When the office was established, it was jointly funded by the Government and fund managers, with 10 managers paying $100,000 each annually. However, no managers are now funding the office.
Finance minister Michael Cullen says the issue of the office's funding is "a real problem" between the Government and the industry.
His view is that the funding arrangements for the office should be a partnership between industry and Government, however the industry isn't too keen on the idea.
BT Funds Management chief executive Craig Stobo says BT withdrew its sponsorship as "economically it didn't stack up".
While he thinks a partnership between industry and government is a laudable idea, he doesn't think there is sufficient private benefit for a firm like BT.
He reasons that BT, which promotes unit trusts, is a niche player against the backdrop of the ORC's broad savings message.

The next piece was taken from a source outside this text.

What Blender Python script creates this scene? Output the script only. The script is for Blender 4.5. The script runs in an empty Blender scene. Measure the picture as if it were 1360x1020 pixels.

Stobo says he would like to see public policy changes that help the industry and put the various products on equal footing. Some possible changes include capital gains tax and "much lower taxes all around."
"We wouldn't have to have a Retirement Commissioner if the savings environment was tax neutral," he says.
Likewise Armstrong Jones boss and Investment Savings and Insurance (ISI) chairman Paul Fyfe isn't in favour of the private sector funding the office. (AJ has never funded the office, instead it has put money into its own educational material such as itsFinancial Passagesbook).
Fyfe says the ISI has made it clear to the finance minister that it considers the ORC should be fully funded by the Government.
He argues it's very hard for all the industry to get behind the ORC when the office is being supported by a firm's competitors.
AXA chief executive Ross McEwan takes a contrary view. He says the two reasons AXA stopped sponsoring the ORC was because not all industry players were helping to fund the office and the education campaign wasn't broad enough.
He says some fund managers were getting a "free ride" from their competitors who were fronting up with sponsorship dollars.
The other main concern was that the government wasn't doing enough.
"Not enough has been put behind (the ORC) from a government perspective."